▶ DIRECTIVE
Extract only the first line of the listing and every line after it up to and including the one with "scn.camera = cam". Omit the pictures.

────────

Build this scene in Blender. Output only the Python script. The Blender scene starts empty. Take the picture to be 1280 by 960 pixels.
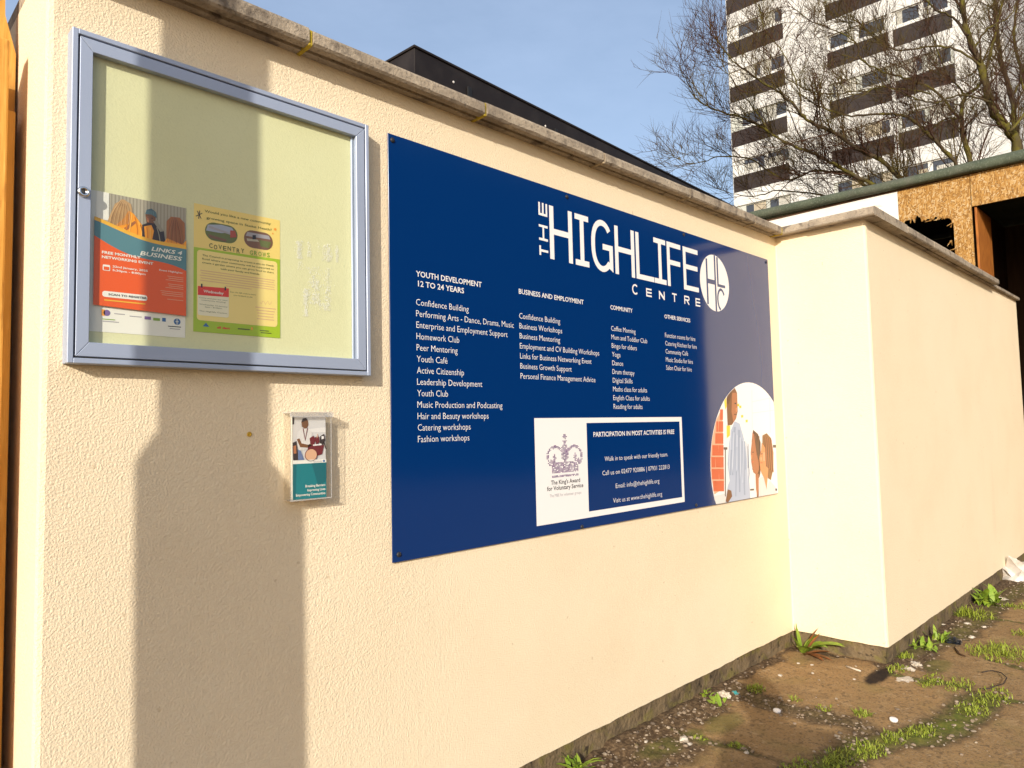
import bpy, bmesh, math, random
import numpy as np
from mathutils import Vector, Matrix, noise as mnoise
C = bpy.context.scene.collection
scn = bpy.context.scene
R_ = math.radians

# ------------------------------------------------------------------ camera
CAMZ = 1.17
FPX = 885.98                      # focal length for a 1280 px wide frame
YAW, PITCH, ROLL = 0.783768, 0.0626037, -0.0220626
CF = Vector((math.sin(YAW)*math.cos(PITCH), math.cos(YAW)*math.cos(PITCH), math.sin(PITCH)))
r0 = CF.cross(Vector((0, 0, 1))).normalized(); u0 = r0.cross(CF)
CR = math.cos(ROLL)*r0 + math.sin(ROLL)*u0
CU = -math.sin(ROLL)*r0 + math.cos(ROLL)*u0
CP = Vector((0, -1.66, CAMZ))
cd = bpy.data.cameras.new('camera'); cam = bpy.data.objects.new('camera', cd); C.objects.link(cam)
m = Matrix((CR, CU, -CF)).transposed().to_4x4(); m.translation = CP
cam.matrix_world = m
cd.sensor_width = 36; cd.lens = 36*FPX/1280; cd.clip_start = 0.02; cd.clip_end = 2000
scn.camera = cam

# ------------------------------------------------------------------ light
SUN_AZ, SUN_EL = R_(59.0), R_(19.5)            # direction the light travels, measured from +Y towards +X
SD = Vector((math.sin(SUN_AZ)*math.cos(SUN_EL), math.cos(SUN_AZ)*math.cos(SUN_EL), -math.sin(SUN_EL)))
w = bpy.data.worlds.new('World'); scn.world = w; w.use_nodes = True
nt = w.node_tree; nt.nodes.clear()
out = nt.nodes.new('ShaderNodeOutputWorld'); bg = nt.nodes.new('ShaderNodeBackground')
sky = nt.nodes.new('ShaderNodeTexSky'); sky.sky_type = 'NISHITA'; sky.sun_disc = False
sky.sun_elevation = SUN_EL; sky.sun_rotation = math.atan2(-SD.x, -SD.y)
sky.air_density = 1.0; sky.dust_density = 2.6; sky.ozone_density = 1.0
# thin high cloud: a faint whitish veil mixed into the sky
tc = nt.nodes.new('ShaderNodeTexCoord'); mp = nt.nodes.new('ShaderNodeMapping'); mp.inputs['Scale'].default_value = (1.2, 2.2, 5.0)
nz = nt.nodes.new('ShaderNodeTexNoise'); nz.inputs['Scale'].default_value = 1.6; nz.inputs['Detail'].default_value = 6; nz.inputs['Roughness'].default_value = 0.62
cr = nt.nodes.new('ShaderNodeMapRange'); cr.inputs[1].default_value = 0.42; cr.inputs[2].default_value = 0.8; cr.inputs[3].default_value = 0.26; cr.inputs[4].default_value = 0.42
mx = nt.nodes.new('ShaderNodeMix'); mx.data_type = 'RGBA'
nt.links.new(tc.outputs['Generated'], mp.inputs[0]); nt.links.new(mp.outputs[0], nz.inputs[0]); nt.links.new(nz.outputs[0], cr.inputs[0])
nt.links.new(cr.outputs[0], mx.inputs[0]); nt.links.new(sky.outputs[0], mx.inputs[6])
mx.inputs[7].default_value = (4.0, 4.95, 6.8, 1)
nt.links.new(mx.outputs[2], bg.inputs[0]); bg.inputs[1].default_value = 0.15
nt.links.new(bg.outputs[0], out.inputs[0])
sl = bpy.data.lights.new('sun', 'SUN'); sl.energy = 4.3; sl.angle = R_(0.42); sl.color = (1.0, 0.94, 0.84)
so = bpy.data.objects.new('sun', sl); C.objects.link(so); so.rotation_euler = SD.to_track_quat('-Z', 'Y').to_euler(); so.location = (-20, -10, 12)
scn.view_settings.view_transform = 'Standard'; scn.view_settings.look = 'None'
scn.view_settings.exposure = 0.24; scn.view_settings.gamma = 1.0; scn.view_settings.use_curve_mapping = False

# ------------------------------------------------------------------ helpers
rnd = random.Random(7)
def ray(px, py): return CR*((px-640)/FPX) + CU*((480-py)/FPX) + CF
def at(px, py, ax, v):
    """where the sight line measured on the photograph meets the real plane axis = v"""
    d = ray(px, py); return CP + d*((v-CP[ax])/d[ax])
def depth_pt(px, py, dep): return CP + ray(px, py)*dep

def thing(name, label, cat, loc=(0, 0, 0), group=None, kind=None):
    o = bpy.data.objects.new(name, None); C.objects.link(o); o.location = loc
    o.empty_display_size = 0.1
    tag(o, label, cat, group, kind); return o
def tag(o, label=None, cat=None, group=None, kind=None):
    if label: o['label'] = label
    if cat: o['category'] = cat
    if group: o['group'] = group
    if kind: o['kind'] = kind
    return o
def link(name, me, parent=None):
    o = bpy.data.objects.new(name, me); C.objects.link(o)
    if parent:
        o.parent = parent
        o.matrix_parent_inverse = Matrix.Translation(-Vector(parent_loc(parent)))
    return o
def parent_loc(p):
    v = Vector(p.location)
    if p.parent: v = v + parent_loc(p.parent) + p.matrix_parent_inverse.translation
    return v
def obj(name, bm, mats, parent=None, smooth=False):
    me = bpy.data.meshes.new(name); bm.to_mesh(me); bm.free()
    for mm in (mats if isinstance(mats, (list, tuple)) else [mats]): me.materials.append(mm)
    if smooth:
        for p in me.polygons: p.use_smooth = True
    return link(name, me, parent)
def pymesh(name, verts, faces, mats, parent=None, smooth=False, midx=None):
    me = bpy.data.meshes.new(name); me.from_pydata([tuple(v) for v in verts], [], faces)
    for mm in (mats if isinstance(mats, (list, tuple)) else [mats]): me.materials.append(mm)
    if midx:
        for p, i in zip(me.polygons, midx): p.material_index = i
    if smooth:
        for p in me.polygons: p.use_smooth = True
    me.update()
    return link(name, me, parent)
def box(bm, x0, x1, y0, y1, z0, z1, bev=0.0, M=None, seg=2):
    vs = [bm.verts.new(p) for p in ((x0,y0,z0),(x1,y0,z0),(x1,y1,z0),(x0,y1,z0),(x0,y0,z1),(x1,y0,z1),(x1,y1,z1),(x0,y1,z1))]
    if M is not None:
        for v in vs: v.co = M @ v.co
    fs = [bm.faces.new([vs[i] for i in q]) for q in ((0,3,2,1),(4,5,6,7),(0,1,5,4),(1,2,6,5),(2,3,7,6),(3,0,4,7))]
    if bev > 0:
        es = list({e for f in fs for e in f.edges})
        bmesh.ops.bevel(bm, geom=es, offset=bev, segments=seg, affect='EDGES', profile=0.5)
def prism(bm, pts, axis_vec):
    """extrude a planar polygon (list of Vectors) by axis_vec"""
    a = [bm.verts.new(p) for p in pts]; b = [bm.verts.new(Vector(p)+Vector(axis_vec)) for p in pts]
    n = len(pts); fs = [bm.faces.new(a), bm.faces.new(list(reversed(b)))]
    for i in range(n): fs.append(bm.faces.new((a[i], b[i], b[(i+1) % n], a[(i+1) % n])))
    bmesh.ops.recalc_face_normals(bm, faces=fs)
def tube_data(V, Fc, pts, rad, sides=6, cap=True):
    base = len(V); n = len(pts); pts = [Vector(p) for p in pts]
    T = (pts[1]-pts[0]).normalized()
    X = T.orthogonal().normalized()
    for i in range(n):
        t = (pts[min(i+1, n-1)]-pts[max(i-1, 0)])
        if t.length > 1e-9: t.normalize()
        else: t = T
        X = (X - t*X.dot(t))
        X = X.normalized() if X.length > 1e-6 else t.orthogonal().normalized()
        Y = t.cross(X)
        for k in range(sides):
            a = 2*math.pi*k/sides
            V.append(pts[i] + (X*math.cos(a)+Y*math.sin(a))*rad[i])
    for i in range(n-1):
        for k in range(sides):
            a = base+i*sides+k; b = base+i*sides+(k+1) % sides
            Fc.append((a, b, b+sides, a+sides))
    if cap:
        Fc.append(tuple(base+k for k in reversed(range(sides)))); Fc.append(tuple(base+(n-1)*sides+k for k in range(sides)))
def lathe(bm, prof, seg=24, M=None):
    """prof: list of (radius, z)"""
    rings = []
    for r, z in prof:
        rings.append([bm.verts.new((M @ Vector((r*math.cos(2*math.pi*k/seg), r*math.sin(2*math.pi*k/seg), z))) if M is not None else (r*math.cos(2*math.pi*k/seg), r*math.sin(2*math.pi*k/seg), z)) for k in range(seg)])
    for a, b in zip(rings, rings[1:]):
        for k in range(seg): bm.faces.new((a[k], a[(k+1) % seg], b[(k+1) % seg], b[k]))
    bm.faces.new(list(reversed(rings[0]))); bm.faces.new(rings[-1])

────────

▶ THE OUTPUT
Build this scene in Blender. Output only the Python script. The Blender scene starts empty. Take the picture to be 1280 by 960 pixels.
import bpy, bmesh, math, random
import numpy as np
from mathutils import Vector, Matrix, noise as mnoise
C = bpy.context.scene.collection
scn = bpy.context.scene
R_ = math.radians

# ------------------------------------------------------------------ camera
CAMZ = 1.17
FPX = 885.98                      # focal length for a 1280 px wide frame
YAW, PITCH, ROLL = 0.783768, 0.0626037, -0.0220626
CF = Vector((math.sin(YAW)*math.cos(PITCH), math.cos(YAW)*math.cos(PITCH), math.sin(PITCH)))
r0 = CF.cross(Vector((0, 0, 1))).normalized(); u0 = r0.cross(CF)
CR = math.cos(ROLL)*r0 + math.sin(ROLL)*u0
CU = -math.sin(ROLL)*r0 + math.cos(ROLL)*u0
CP = Vector((0, -1.66, CAMZ))
cd = bpy.data.cameras.new('camera'); cam = bpy.data.objects.new('camera', cd); C.objects.link(cam)
m = Matrix((CR, CU, -CF)).transposed().to_4x4(); m.translation = CP
cam.matrix_world = m
cd.sensor_width = 36; cd.lens = 36*FPX/1280; cd.clip_start = 0.02; cd.clip_end = 2000
scn.camera = cam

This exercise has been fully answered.